The reader must ask himself how it is that whenever we see one of these ‘colour revolutions’ somehow someone is able, almost overnight, to overwhelm the streets with a tsunami of well designed, professionally printed, and colour-coordinated merchandise: flags, scarves, placards, posters, leaflets, balloons, headbands, t-shirts, face-paint, you name it, it all seems very slick, aesthetically consistent, and fashion-conscious for uprisings that are supposedly spontaneous demonstrations of popular rage.

Overall Bolton crams in an enormous mass of information within 250 pages. The lists of names and figures—and some of the sums involved are truly staggering—are endless, and the persistent torrent of footnotes considerably expand on parts of the main narrative. The plutocrats’ web of influence and deceit is immensely complicated, not only as a structure but also as a process, since it thrives in double meaning, double think, and ambiguity. Those interested in a detailed knowledge of the machinations behind current and recent events, or even twentieth-century political history, would do well to read this book more than once—at least if they have ambitions of explaining it all to an educable third party.

One aspect of Bolton’s narrative that seems quite amazing is the superficially inoffensive tone of some of the enemy quotes provided. Were it not because Bolton’s findings flow in the same direction as other books uncovering the machinations of the oligarchs and their partners in Western governments, or because the answer to cui bono is provided unequivocally by the unfolding of current and historical events, it would be easy to think that the statements quoted came from deluded idealists. It may be that some truly believe in the goodness of their cause, yet such selfless altruism is hard to believe given the known absence of ethics among our current elite of super-financiers—the banking system they engineered, not to mention many of the opaque financial instruments we have come to known through the still unfolding financial crisis in the West, is a deception designed to obscure a practice of legalised theft.

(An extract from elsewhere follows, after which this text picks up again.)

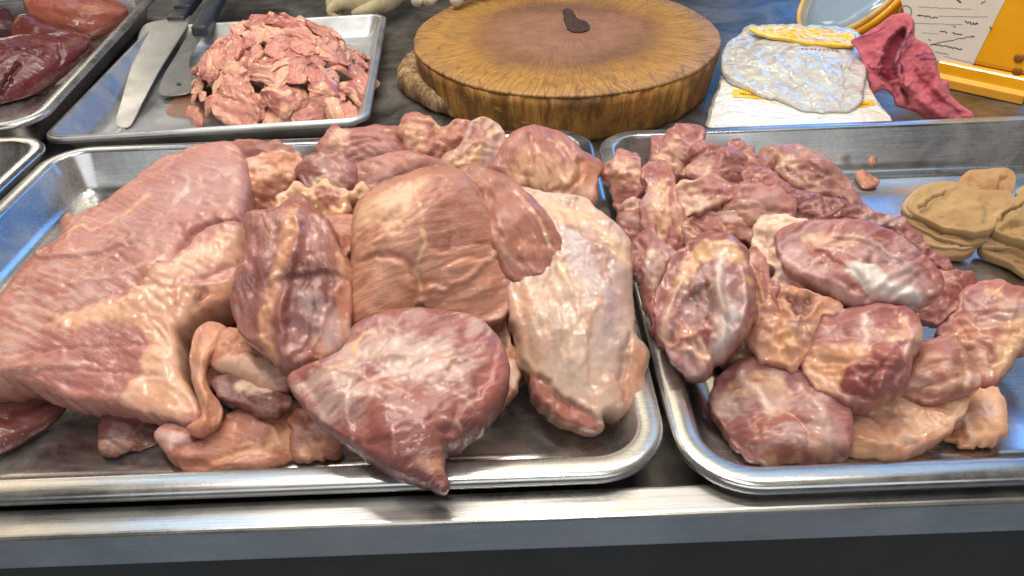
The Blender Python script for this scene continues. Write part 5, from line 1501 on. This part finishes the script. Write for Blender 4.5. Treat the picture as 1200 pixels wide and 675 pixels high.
# ------------------------------------------------------------------ pink towel and tan cloth
PK = (212, 112, 124)
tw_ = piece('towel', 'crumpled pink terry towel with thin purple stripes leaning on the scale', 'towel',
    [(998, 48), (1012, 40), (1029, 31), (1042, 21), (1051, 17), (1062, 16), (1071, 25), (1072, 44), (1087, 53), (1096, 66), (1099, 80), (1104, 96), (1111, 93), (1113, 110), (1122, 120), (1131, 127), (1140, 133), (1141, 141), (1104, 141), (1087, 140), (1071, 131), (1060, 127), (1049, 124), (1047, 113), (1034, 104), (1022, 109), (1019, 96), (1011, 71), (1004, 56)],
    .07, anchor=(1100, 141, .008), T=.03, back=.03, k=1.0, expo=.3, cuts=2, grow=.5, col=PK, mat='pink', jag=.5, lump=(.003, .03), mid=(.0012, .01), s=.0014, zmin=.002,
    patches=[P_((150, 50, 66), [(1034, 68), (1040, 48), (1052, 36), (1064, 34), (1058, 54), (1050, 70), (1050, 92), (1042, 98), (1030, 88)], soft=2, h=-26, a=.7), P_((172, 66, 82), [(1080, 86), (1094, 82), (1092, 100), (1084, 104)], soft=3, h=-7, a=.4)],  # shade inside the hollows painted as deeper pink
    strokes=[S_([(1071, 28), (1062, 50), (1052, 70), (1054, 90), (1061, 100)], w=4, a=8), S_([(1000, 46), (1020, 40), (1036, 30)], w=.9, c=(92, 30, 88), ca=.8), S_([(1070, 36), (1056, 62), (1058, 88), (1061, 100)], w=.9, c=(92, 30, 88), ca=.8), S_([(1066, 36), (1052, 62), (1050, 80)], w=.8, c=(206, 170, 200), ca=.7), S_([(1074, 66), (1084, 63), (1094, 64)], w=.9, c=(92, 30, 88), ca=.8), S_([(1079, 71), (1088, 69), (1096, 70)], w=.9, c=(92, 30, 88), ca=.8), S_([(1040, 46), (1052, 38), (1064, 36)], w=.8, c=(92, 30, 88), ca=.7), S_([(1016, 76), (1025, 81)], w=1, c=(92, 30, 88), ca=.8),
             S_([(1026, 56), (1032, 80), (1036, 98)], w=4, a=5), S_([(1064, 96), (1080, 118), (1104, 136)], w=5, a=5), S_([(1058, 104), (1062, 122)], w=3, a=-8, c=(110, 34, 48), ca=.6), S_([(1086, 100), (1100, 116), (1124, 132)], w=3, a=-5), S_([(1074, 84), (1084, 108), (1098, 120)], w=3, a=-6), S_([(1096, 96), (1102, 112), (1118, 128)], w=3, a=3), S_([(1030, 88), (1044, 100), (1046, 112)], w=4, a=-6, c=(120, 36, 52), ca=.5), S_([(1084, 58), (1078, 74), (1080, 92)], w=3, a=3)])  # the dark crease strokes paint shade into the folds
TN = (196, 164, 124)
rg = empty('cleaning_cloth', tuple(U(1150, 270, FLOOR)), 'folded tan cotton cloth lying in the right corner of the shank tray', 'cloth')
ck_ = dict(mat='tan', jag=.5, lump=(.0024, .024), mid=(.0004, .012), s=.0014, k=.35, cuts=1, grow=.8, parent=rg)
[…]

The lessons are clear: firstly, modern ‘colour revolutions’ are not instigated by public desires for more democratic or liberal governance, but by private desires for increased global power and control; secondly, subversive movements can be given a name and a face—a name and a face averse that hides behind generic institutional names and orchestrates world events at the end of a complex money trail; and thirdly, the those seeking fundamental change should first become proficient capitalists or learn how to gain access to them. These are all obvious, of course, but Revolution from Above is less about teaching those lessons than about documenting how the world is run, by whom, and for what purpose. In other words, this is material with which to back up assertions likely to be challenged by, or in front of, the unaware. Sober and factual in tone, it is also good gift material for those who may benefit from a bit of education.